La Felsplatte (canton de Soleure)

Avec les connaissances d’aujourd’hui, il est facile de juger et surtout de condamner (moralement) la Suisse. Churchill a respecté la neutralité du pays, même si des avions alliés (et allemands) ont été abattus au-dessus du territoire suisse par l’armée de l’air suisse.

Il a également relativisé les livraisons d’armes beaucoup plus importantes à l’Allemagne et à l’Italie par rapport à la situation pénible du pays :

Of all the neutrals Switzerland has the greatest right to distinction. She has been the sole international force linking the hideously sundered nations and ourselves. What does it matter whether she has been able to give us the commercial advantages we desire or has given too many to the Germans to keep herself alive? She has been a democratic state, standing for freedom in self-defence among her mountains, and in thought largely on our side” (Winston Churchill, The Second World War, Volume VI, London, 1954).

Université de Zurich

Zurich 1946

La déclaration de Churchill à Zurich, le 19 septembre 1946, est encore actuelle aujourd’hui et pour la Suisse. Churchill était un fervent partisan d’une coopération renforcée entre les pays européens et notamment entre la France et l’Allemagne :

« Il s’agit de recréer la famille européenne, ou la plus grande partie possible, et de lui donner une structure. Nous devons tous tourner le dos aux horreurs du passé. Nous devons nous tourner vers l’avenir, « un acte béni d’oubli ».

La première étape de la recréation de la famille européenne doit être un partenariat entre la France et l’Allemagne. Nous devons recréer la famille européenne dans une structure régionale appelée, peut-être, les États-Unis d’Europe (United States of Europe).  La première étape consiste à former un Conseil de l’Europe (European Council). La Grande-Bretagne, le Commonwealth britannique des nations, l’Amérique et la Russie soviétique doivent en être les amis et les sponsors ».

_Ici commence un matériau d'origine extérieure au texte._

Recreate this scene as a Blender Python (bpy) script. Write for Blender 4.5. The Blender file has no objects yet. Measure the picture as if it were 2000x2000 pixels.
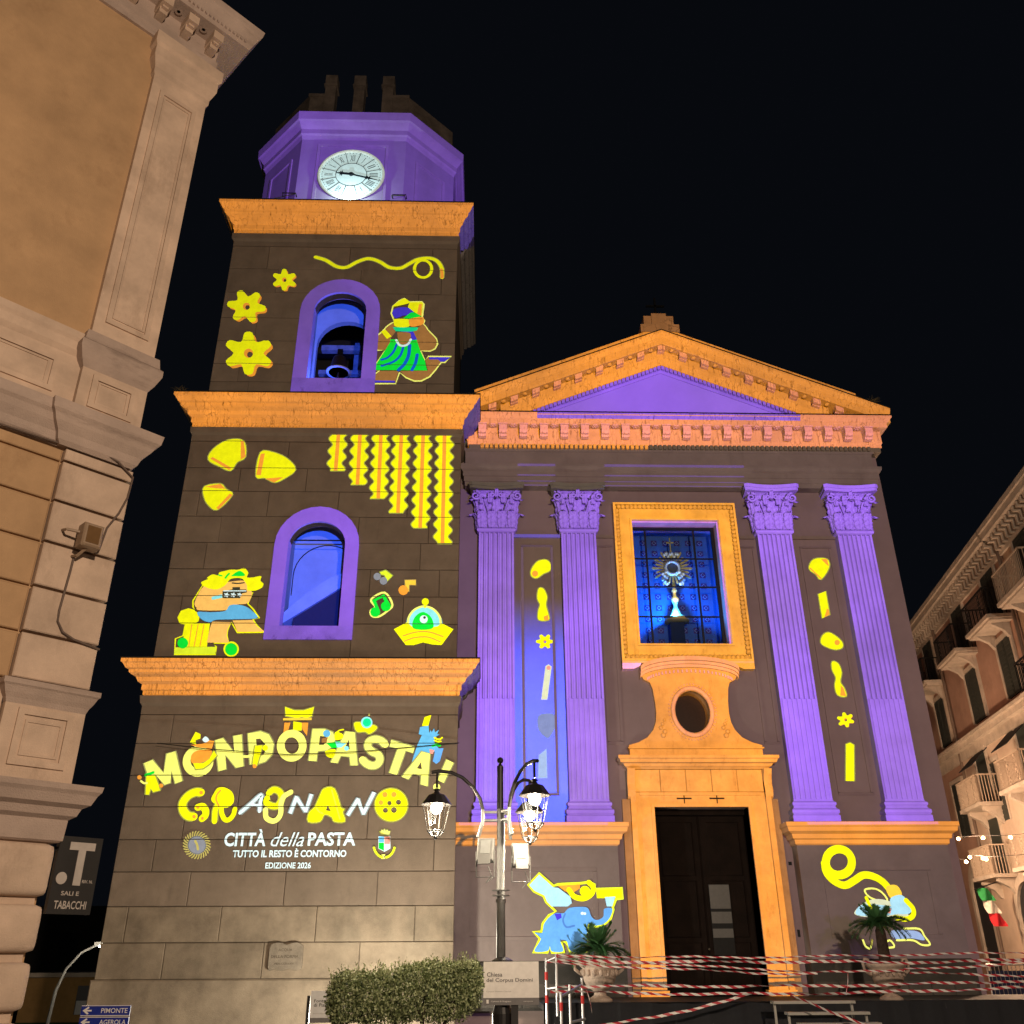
import bpy, bmesh, math, random
from mathutils import Vector, Matrix
from mathutils.geometry import tessellate_polygon
random.seed(7)
R = math.radians
S = bpy.context.scene
ROOT = S.collection

# ------------------------------------------------------------------ camera
cd = bpy.data.cameras.new('camera')
cam = bpy.data.objects.new('camera', cd)
ROOT.objects.link(cam)
cd.sensor_width = 36.0
cd.lens = 36.0 * 1775.0 / 2000.0
cd.clip_end = 2000.0
cam.location = (0, 0, 1.6)
# looking 1.7 degrees to the right of the facade normal, 26.1 degrees up, a touch of roll
_m = Matrix.Rotation(R(-1.7), 4, 'Z') @ Matrix.Rotation(R(90 + 26.1), 4, 'X') @ Matrix.Rotation(R(-0.35), 4, 'Z')
cam.rotation_euler = _m.to_euler()
S.camera = cam

# ------------------------------------------------------------------ night sky, exposure
w = bpy.data.worlds.new('World')
S.world = w
w.use_nodes = True
bg = w.node_tree.nodes['Background']
bg.inputs[0].default_value = (0.40, 0.50, 0.75, 1)
bg.inputs[1].default_value = 0.0055
S.view_settings.view_transform = 'Standard'
S.view_settings.look = 'None'
S.view_settings.exposure = 0.0
S.view_settings.gamma = 1.0
S.view_settings.use_curve_mapping = False
S.cycles.use_denoising = True
S.cycles.max_bounces = 5
S.cycles.diffuse_bounces = 3
S.cycles.transparent_max_bounces = 12
S.cycles.sample_clamp_indirect = 6.0
S.cycles.use_light_tree = True

# ------------------------------------------------------------------ the projectors of the light show and an unseen warm fill for the square
# A mapped projector throws one colour on the members of its set and nothing on the rest of the front.
LINK = {}
def linkset(k):
    if k not in LINK:
        LINK[k] = bpy.data.collections.new('lit_by_' + k)
    return LINK[k]

def projector(name, key, loc, target, power, colour, size=0.05, cone=80, uneven=0.0):
    d = bpy.data.lights.new(name, 'SPOT')
    d.energy = power
    d.color = colour
    d.spot_size = R(cone)
    d.spot_blend = 0.3
    d.shadow_soft_size = size
    o = bpy.data.objects.new(name, d)
    ROOT.objects.link(o)
    o.location = loc
    o.rotation_euler = (Vector(target) - Vector(loc)).to_track_quat('-Z', 'Y').to_euler()
    if uneven:      # lens and panel of the projector are never perfectly even
        d.use_nodes = True
        nt = d.node_tree
        em = nt.nodes['Emission']
        tc = nt.nodes.new('ShaderNodeTexCoord')
        no = nt.nodes.new('ShaderNodeTexNoise')
        no.inputs['Scale'].default_value = 7.0
        no.inputs['Detail'].default_value = 3.0
        mr = nt.nodes.new('ShaderNodeMapRange')
        mr.inputs[1].default_value = 0.3
        mr.inputs[2].default_value = 0.7
        mr.inputs[3].default_value = 1.0 - uneven
        mr.inputs[4].default_value = 1.0 + uneven
        nt.links.new(tc.outputs['Normal'], no.inputs['Vector'])
        nt.links.new(no.outputs[0], mr.inputs[0])
        nt.links.new(mr.outputs[0], em.inputs['Strength'])
    if key:
        o.light_linking.receiver_collection = linkset(key)
    return o

def lamp(name, loc, power, colour, size=0.08):
    d = bpy.data.lights.new(name, 'POINT')
    d.energy = power
    d.color = colour
    d.shadow_soft_size = size
    o = bpy.data.objects.new(name, d)
    ROOT.objects.link(o)
    o.location = loc
    return o

projector('orange_projector', 'orange', (3.0, -4.0, 4.0), (2, 24, 11), 88000, (1.0, 0.32, 0.002), uneven=0.28)
projector('purple_projector', 'purple', (7.0, -4.0, 4.0), (2, 24, 11), 80000, (0.25, 0.075, 1.0), uneven=0.32)
projector('lavender_projector', 'lavender', (9.0, -4.0, 4.0), (6, 24, 10), 15000, (0.55, 0.28, 0.9), uneven=0.5)
projector('blue_projector', 'blue', (5.0, -4.0, 4.0), (0, 24, 8), 50000, (0.045, 0.06, 1.0))
projector('figure_projector', 'figure', (4.0, -4.0, 4.0), (0, 24, 8), 37000, (0.98, 1.0, 0.95))
projector('purple_spill', 'spill', (7.0, -4.0, 4.0), (4, 24, 9), 2300, (0.6, 0.3, 1.0))
lamp('square_fill_light', (5.0, -6.0, 8.0), 10400, (1.0, 0.76, 0.55), 0.25)  # unseen warm fill behind the camera, added to light the square

# ------------------------------------------------------------------ materials
MATS = {}
def nd(nt, t, x=0, **kw):
    n = nt.nodes.new(t)
    for k, v in kw.items():
        setattr(n, k, v)
    return n

def stone(name, col, rough=0.85, vary=0.25, scale=1.3, stain=0.0, stain_col=(0.03, 0.025, 0.02), bump=0.25, streak=(9.0, 9.0, 1.0), grain=60.0, piece=0.0, crack=None):
    """plaster or stone: broad tone patches, fine grain, optional vertical weather streaks"""
    if name in MATS:
        return MATS[name]
    m = bpy.data.materials.new(name)
    m.use_nodes = True
    nt = m.node_tree
    b = nt.nodes['Principled BSDF']
    b.inputs['Roughness'].default_value = rough
    b.inputs['Specular IOR Level'].default_value = 0.2
    L = nt.links.new
    tc = nd(nt, 'ShaderNodeTexCoord')
    n1 = nd(nt, 'ShaderNodeTexNoise')
    n1.inputs['Scale'].default_value = scale
    n1.inputs['Detail'].default_value = 6
    n1.inputs['Roughness'].default_value = 0.65
    L(tc.outputs['Object'], n1.inputs['Vector'])
    mr = nd(nt, 'ShaderNodeMapRange')
    mr.inputs[1].default_value = 0.3
    mr.inputs[2].default_value = 0.7
    mr.inputs[3].default_value = 1.0 - vary
    mr.inputs[4].default_value = 1.0 + vary * 0.6
    L(n1.outputs[0], mr.inputs[0])
    mul = nd(nt, 'ShaderNodeMix', data_type='RGBA', blend_type='MULTIPLY')
    mul.inputs[0].default_value = 1.0
    mul.inputs[6].default_value = (*col, 1)
    L(mr.outputs[0], mul.inputs[7])
    last = mul.outputs[2]
    if piece > 0:      # every stone has its own tone
        oi = nd(nt, 'ShaderNodeObjectInfo')
        pr = nd(nt, 'ShaderNodeMapRange')
        pr.inputs[3].default_value = 1.0 - piece
        pr.inputs[4].default_value = 1.0 + piece
        L(oi.outputs['Random'], pr.inputs[0])
        pm = nd(nt, 'ShaderNodeMix', data_type='RGBA', blend_type='MULTIPLY')
        pm.inputs[0].default_value = 1.0
        L(last, pm.inputs[6])
        L(pr.outputs[0], pm.inputs[7])
        last = pm.outputs[2]
    if stain > 0:
        mp = nd(nt, 'ShaderNodeMapping')
        mp.inputs['Scale'].default_value = streak
        L(tc.outputs['Object'], mp.inputs['Vector'])
        n2 = nd(nt, 'ShaderNodeTexNoise')
        n2.inputs['Scale'].default_value = 1.0
        n2.inputs['Detail'].default_value = 8
        n2.inputs['Roughness'].default_value = 0.7
        L(mp.outputs[0], n2.inputs['Vector'])
        m2 = nd(nt, 'ShaderNodeMapRange')
        m2.inputs[1].default_value = 0.56
        m2.inputs[2].default_value = 0.72
        m2.inputs[3].default_value = 0.0
        m2.inputs[4].default_value = stain
        L(n2.outputs[0], m2.inputs[0])
        mx = nd(nt, 'ShaderNodeMix', data_type='RGBA')
        L(m2.outputs[0], mx.inputs[0])
        L(last, mx.inputs[6])
        mx.inputs[7].default_value = (*stain_col, 1)
        last = mx.outputs[2]
    if crack:          # hairline cracks in the old render, broken up by noise
        cm = nd(nt, 'ShaderNodeMapping')
        cm.inputs['Scale'].default_value = crack[:3]
        L(tc.outputs['Object'], cm.inputs['Vector'])
        nz = nd(nt, 'ShaderNodeTexNoise')
        nz.inputs['Scale'].default_value = 2.5
        L(cm.outputs[0], nz.inputs['Vector'])
        mv = nd(nt, 'ShaderNodeMix', data_type='RGBA')
        mv.inputs[0].default_value = 0.35
        L(cm.outputs[0], mv.inputs[6])
        L(nz.outputs[1], mv.inputs[7])
        vo = nd(nt, 'ShaderNodeTexVoronoi', feature='DISTANCE_TO_EDGE')
        vo.inputs['Scale'].default_value = 1.0
        L(mv.outputs[2], vo.inputs['Vector'])
        lt = nd(nt, 'ShaderNodeMapRange')
        lt.inputs[1].default_value = 0.0
        lt.inputs[2].default_value = crack[3]
        lt.inputs[3].default_value = 0.6
        lt.inputs[4].default_value = 0.0
        L(vo.outputs['Distance'], lt.inputs[0])
        gate = nd(nt, 'ShaderNodeMapRange')
        gate.inputs[1].default_value = 0.46
        gate.inputs[2].default_value = 0.56
        L(n1.outputs[0], gate.inputs[0])
        ga = nd(nt, 'ShaderNodeMath', operation='MULTIPLY')
        L(lt.outputs[0], ga.inputs[0])
        L(gate.outputs[0], ga.inputs[1])
        cx_ = nd(nt, 'ShaderNodeMix', data_type='RGBA')
        L(ga.outputs[0], cx_.inputs[0])
        L(last, cx_.inputs[6])
        cx_.inputs[7].default_value = (0.025, 0.018, 0.014, 1)
        last = cx_.outputs[2]
    L(last, b.inputs['Base Color'])
    n3 = nd(nt, 'ShaderNodeTexNoise')
    n3.inputs['Scale'].default_value = grain
    n3.inputs['Detail'].default_value = 5
    L(tc.outputs['Object'], n3.inputs['Vector'])
    ad = nd(nt, 'ShaderNodeMath', operation='ADD')
    L(n3.outputs[0], ad.inputs[0])
    L(n1.outputs[0], ad.inputs[1])
    bp = nd(nt, 'ShaderNodeBump')
    bp.inputs['Strength'].default_value = bump
    bp.inputs['Distance'].default_value = 0.03
    L(ad.outputs[0], bp.inputs['Height'])
    L(bp.outputs[0], b.inputs['Normal'])
    MATS[name] = m
    return m

def plain(name, col, rough=0.6, metal=0.0, emit=None, strength=0.0, spec=0.4):
    if name in MATS:
        return MATS[name]
    m = bpy.data.materials.new(name)
    m.use_nodes = True
    nt = m.node_tree
    b = nt.nodes['Principled BSDF']
    n = nd(nt, 'ShaderNodeTexNoise')
    n.inputs['Scale'].default_value = 14.0
    n.inputs['Detail'].default_value = 4
    tc = nd(nt, 'ShaderNodeTexCoord')
    nt.links.new(tc.outputs['Object'], n.inputs['Vector'])
    mr = nd(nt, 'ShaderNodeMapRange')
    mr.inputs[3].default_value = 0.8
    mr.inputs[4].default_value = 1.15
    nt.links.new(n.outputs[0], mr.inputs[0])
    mul = nd(nt, 'ShaderNodeMix', data_type='RGBA', blend_type='MULTIPLY')
    mul.inputs[0].default_value = 1.0
    mul.inputs[6].default_value = (*col, 1)
    nt.links.new(mr.outputs[0], mul.inputs[7])
    nt.links.new(mul.outputs[2], b.inputs['Base Color'])
    b.inputs['Roughness'].default_value = rough
    b.inputs['Metallic'].default_value = metal
    b.inputs['Specular IOR Level'].default_value = spec
    if emit:
        b.inputs['Emission Color'].default_value = (*emit, 1)
        b.inputs['Emission Strength'].default_value = strength
    MATS[name] = m
    return m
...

Dans sa publication de 1954 (Winston Churchill, The Second World War, Volume VI, Londres, 1954), il a fait passer ses idées au second plan. Il ne voulait pas d’une fédération européenne, mais des « États-Unis d’Europe » non définis (« Je n’essaierai pas de faire un programme détaillé pour des centaines de millions de personnes« ).

Il voyait ces États-Unis d’Europe comme un Conseil régional européen (European Regional Council) de nations souveraines. En outre, il envisageait le Conseil régional du Pacifique (avec la Russie, l’Asie et l’Océanie), le Conseil régional des Amériques, le Commonwealth britannique et éventuellement d’autres (futurs) Conseils régionaux. Le Conseil mondial (World Council) est l’organe suprême, composé de délégués de ces conseils régionaux.

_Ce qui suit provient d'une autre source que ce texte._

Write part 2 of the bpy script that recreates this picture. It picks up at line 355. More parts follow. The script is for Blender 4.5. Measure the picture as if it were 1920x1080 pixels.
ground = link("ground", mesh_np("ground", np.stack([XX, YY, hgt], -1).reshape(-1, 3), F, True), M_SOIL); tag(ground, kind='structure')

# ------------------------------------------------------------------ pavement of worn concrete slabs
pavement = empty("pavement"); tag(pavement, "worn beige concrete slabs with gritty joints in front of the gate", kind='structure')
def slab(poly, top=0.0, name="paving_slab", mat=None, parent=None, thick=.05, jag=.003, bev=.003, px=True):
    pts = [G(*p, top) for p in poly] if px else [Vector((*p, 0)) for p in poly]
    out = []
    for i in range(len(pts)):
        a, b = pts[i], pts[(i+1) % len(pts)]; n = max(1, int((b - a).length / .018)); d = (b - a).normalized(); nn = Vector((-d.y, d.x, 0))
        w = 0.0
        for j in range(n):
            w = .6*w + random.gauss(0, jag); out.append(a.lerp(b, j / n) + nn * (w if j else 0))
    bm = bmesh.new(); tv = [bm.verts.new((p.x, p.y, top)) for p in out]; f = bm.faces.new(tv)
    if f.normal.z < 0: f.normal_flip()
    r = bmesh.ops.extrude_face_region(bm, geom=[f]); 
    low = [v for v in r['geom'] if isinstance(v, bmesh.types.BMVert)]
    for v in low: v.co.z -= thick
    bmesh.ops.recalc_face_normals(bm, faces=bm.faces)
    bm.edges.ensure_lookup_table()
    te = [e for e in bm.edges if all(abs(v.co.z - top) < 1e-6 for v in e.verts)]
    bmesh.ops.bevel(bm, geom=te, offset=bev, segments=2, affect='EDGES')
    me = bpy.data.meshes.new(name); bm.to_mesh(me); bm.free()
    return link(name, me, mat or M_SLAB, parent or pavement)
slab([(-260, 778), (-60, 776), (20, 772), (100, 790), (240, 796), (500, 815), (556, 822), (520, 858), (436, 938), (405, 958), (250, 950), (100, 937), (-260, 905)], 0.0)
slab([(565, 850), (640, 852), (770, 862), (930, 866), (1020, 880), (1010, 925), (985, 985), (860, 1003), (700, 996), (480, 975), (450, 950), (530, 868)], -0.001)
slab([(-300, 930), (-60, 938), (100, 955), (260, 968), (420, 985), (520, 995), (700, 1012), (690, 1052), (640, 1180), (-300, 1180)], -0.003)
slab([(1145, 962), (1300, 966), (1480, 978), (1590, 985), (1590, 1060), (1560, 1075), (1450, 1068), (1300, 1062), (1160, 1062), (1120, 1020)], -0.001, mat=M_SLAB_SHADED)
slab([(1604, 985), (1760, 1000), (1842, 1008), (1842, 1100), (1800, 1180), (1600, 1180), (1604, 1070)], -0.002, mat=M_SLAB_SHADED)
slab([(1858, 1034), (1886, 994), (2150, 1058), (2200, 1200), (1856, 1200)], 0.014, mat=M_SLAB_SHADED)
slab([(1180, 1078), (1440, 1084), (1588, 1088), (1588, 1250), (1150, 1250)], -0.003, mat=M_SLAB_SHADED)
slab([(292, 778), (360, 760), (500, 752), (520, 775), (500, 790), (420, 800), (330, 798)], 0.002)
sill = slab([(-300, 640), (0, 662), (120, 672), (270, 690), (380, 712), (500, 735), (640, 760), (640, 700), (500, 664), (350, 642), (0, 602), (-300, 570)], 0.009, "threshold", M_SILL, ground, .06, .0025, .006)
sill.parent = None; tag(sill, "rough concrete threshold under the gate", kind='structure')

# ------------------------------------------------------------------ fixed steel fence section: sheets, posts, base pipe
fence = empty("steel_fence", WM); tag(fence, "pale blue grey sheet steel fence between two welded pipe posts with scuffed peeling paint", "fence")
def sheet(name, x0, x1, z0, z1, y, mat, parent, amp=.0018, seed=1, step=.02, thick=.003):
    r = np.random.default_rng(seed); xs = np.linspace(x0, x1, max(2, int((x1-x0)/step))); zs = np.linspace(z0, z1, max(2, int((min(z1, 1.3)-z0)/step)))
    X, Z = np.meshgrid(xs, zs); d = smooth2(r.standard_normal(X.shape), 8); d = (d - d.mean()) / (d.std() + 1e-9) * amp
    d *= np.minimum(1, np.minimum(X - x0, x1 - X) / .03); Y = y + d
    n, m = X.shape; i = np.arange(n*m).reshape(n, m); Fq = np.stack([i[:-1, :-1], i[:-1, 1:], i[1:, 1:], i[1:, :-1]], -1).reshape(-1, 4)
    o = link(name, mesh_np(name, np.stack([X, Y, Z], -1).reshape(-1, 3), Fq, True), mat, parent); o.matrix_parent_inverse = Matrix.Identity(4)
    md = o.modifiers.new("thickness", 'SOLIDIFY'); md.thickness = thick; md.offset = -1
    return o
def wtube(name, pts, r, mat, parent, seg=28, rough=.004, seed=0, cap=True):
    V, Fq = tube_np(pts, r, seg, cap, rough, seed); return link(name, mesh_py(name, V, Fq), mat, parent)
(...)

Churchill a suggéré que, pour des raisons pratiques, les pays européens envoient des représentants au Conseil régional européen par région, par exemple le Benelux (Belgique, Pays-Bas, Luxembourg), les pays slaves et les pays scandinaves.

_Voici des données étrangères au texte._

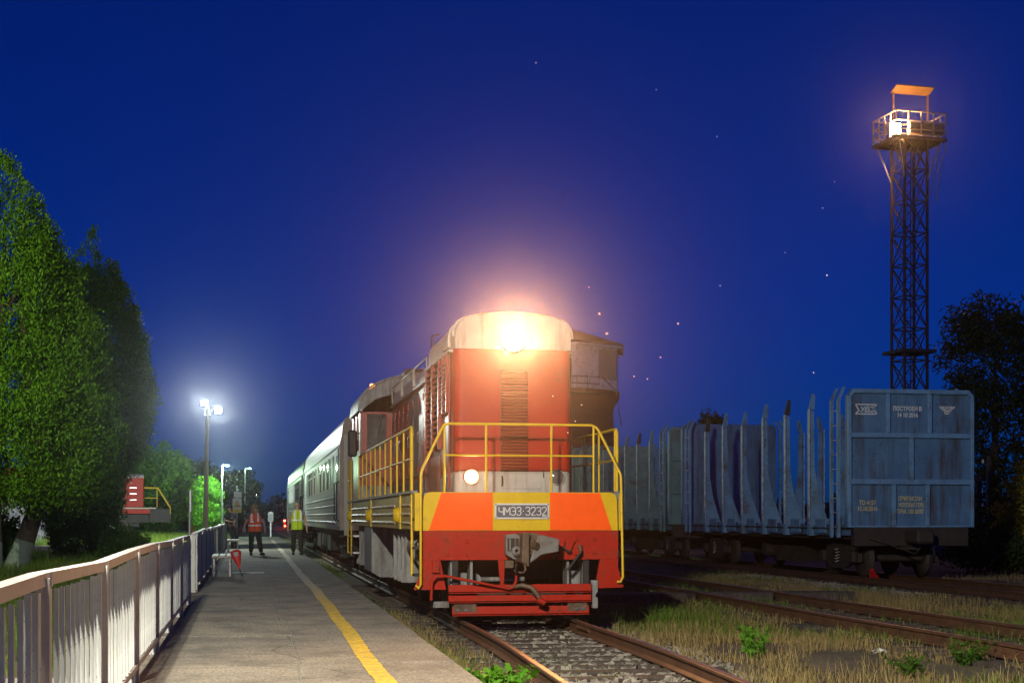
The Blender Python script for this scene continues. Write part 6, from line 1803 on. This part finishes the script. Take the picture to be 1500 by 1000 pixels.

Au sujet de la Suisse, il note : « M. Wallace m’a également demandé si j’envisageais la possibilité d’une adhésion de la Suisse à la France, mais j’ai répondu que la Suisse était un cas particulier ». (Winston Churchill, The Second World War, Volume VI, Londres, 1954, p. 718).

Selon lui, le Royaume-Uni devait de toute façon opter pour « les mers » et ne pas faire partie de ces structures européennes, ce qui n’excluait toutefois pas la coopération.

L’Union européenne et la Suisse

L’explication complémentaire de 1954 montre clairement que Churchill ne voulait pas d’une Europe fédérale. Il critiquerait probablement le fonctionnement de l’Union européenne actuelle, tout en soulignant la nécessité de coopération européenne.

Comment Churchill jugerait-il les relations actuelles entre l’Union européenne et la Suisse ? Il était suffisamment réaliste pour voir la position difficile du pays entouré de l’Union européenne et pour reconnaître les avantages, les développements positifs et la nécessité de la coopération européenne (scientifique, économique, militaire, politique et stratégique).

Cependant, il mettait également le doigt sur les lacunes démocratiques, bureaucratiques et politiques ainsi que sur les ambitions (irréalistes) et l’activisme judiciaire de l’Union européenne actuelle, sans pour autant tomber dans le populisme. En effet, cette Union européenne ressemble parfois à une ONU au niveau européen ou à une ONG. Et ce n’est pas un compliment.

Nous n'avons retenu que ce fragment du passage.